En Palma Clara un hombre ofrece yucas sobre sacos al borde de la vía, plátanos y naranjas muy verdes, abortadas por las matas que cayeron con los vientos de hace siete días.
Una casita acá, otra allá, una al final, Casi todos los horcones desnudos, cuadriculas de nada, y abajo, como presos de las circunstancias, los ojos de un hombre, su hija y su mujer.
El motor, siempre lejano, de un helicóptero rompe la historia de Vladimir entre las lomas pedregosas y grises.
-Pasa para allá, para acá –retoma el hombrecillo y se abraza a sí mismo- No sé ni cuantas veces al día.
-¿Va para Maisí?
-Dicen que sí, que está incomunicado, y que la gente está pasando hambre.
Al final de La Farola hay un sitio llamado La Púa, y un hombre llamado Rubén. Vive al lado del lugar donde el gobierno reparte comida por la libre, y unas señoras esperan a su turno ante la pesa en un banquito de madera.
La casa de Rubén está intacta. Me habla largamente sobre cómo construir una casa de madera bien. El secreto: doble pared.
Pudo cumplir 76 años subido en la casa de un amigo deprimido por el anuncio de Matthew o montado en una moto desafiando la casi perpendicular vía de la Boruga para asegurarse que algunos amigos estaban bien. Pero lo más probable es que Rubén cumpla 76 yéndose para Imías.
-Estoy preocupado porque nadie de los que conozco me ha dado señales –dice y se acomoda el pelo limpísimo con la mano de cuatro dedos.
Rubén es un tipo práctico y dice que la ropa si se ensucia, se lava, pero que la comida, el dinero y las puntillas de cinco pulgadas apremian de este lado de la isla.

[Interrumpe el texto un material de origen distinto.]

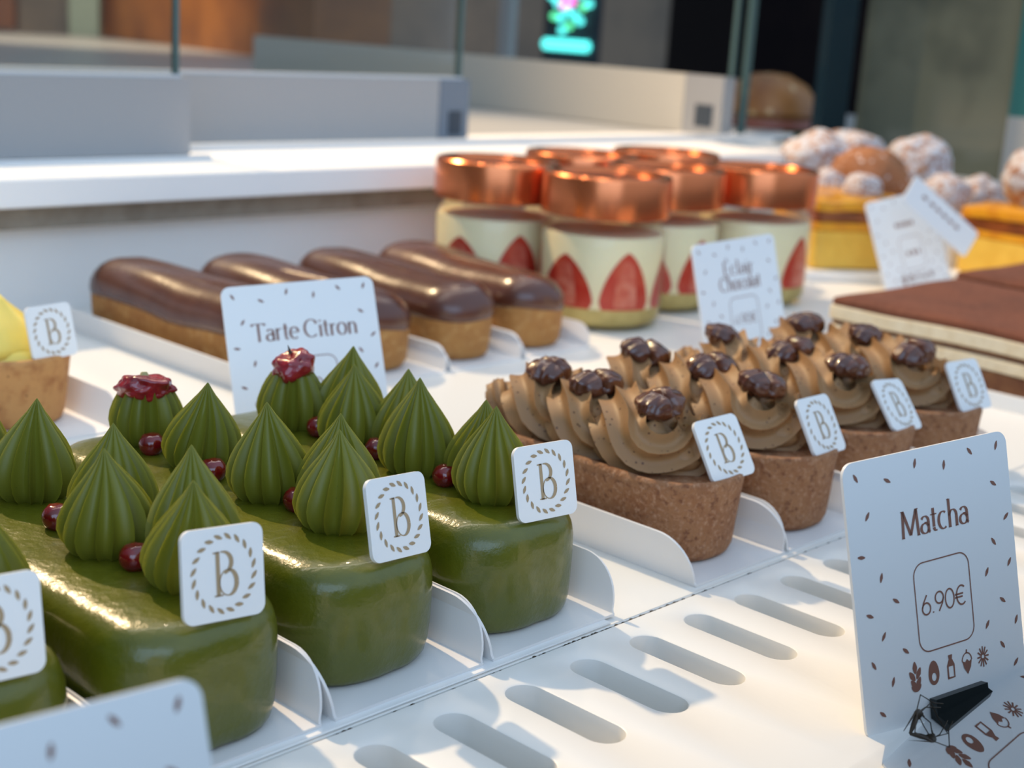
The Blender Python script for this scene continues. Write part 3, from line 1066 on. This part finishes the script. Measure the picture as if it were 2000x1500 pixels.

Comer, comprar, construir.
-¿Y ahora qué van a hacer acá? Hubo quien lo perdió todo.
-Tú vienes por la carretera, pero monte adentro, hay una desolación terrible.
-Pero el gobierno está ayudando ¿verdad?
-Sí, acá dan arroz y frijoles gratis y a bajos precios latería. Pero dicen que solo será por dos meses. Y cuando pasen los dos meses, ¿qué vamos a hacer?
Acá la gente vive del cacao, el mango, el coco y el café, y ni una matica quedó en pie, los frutos malogrados o arrastrados por el viento no volverán a rendir hasta dentro de un buen tiempo. El tiempo en La Farola, será un letargo rudo, y no se medirá en relojes sino en coraje.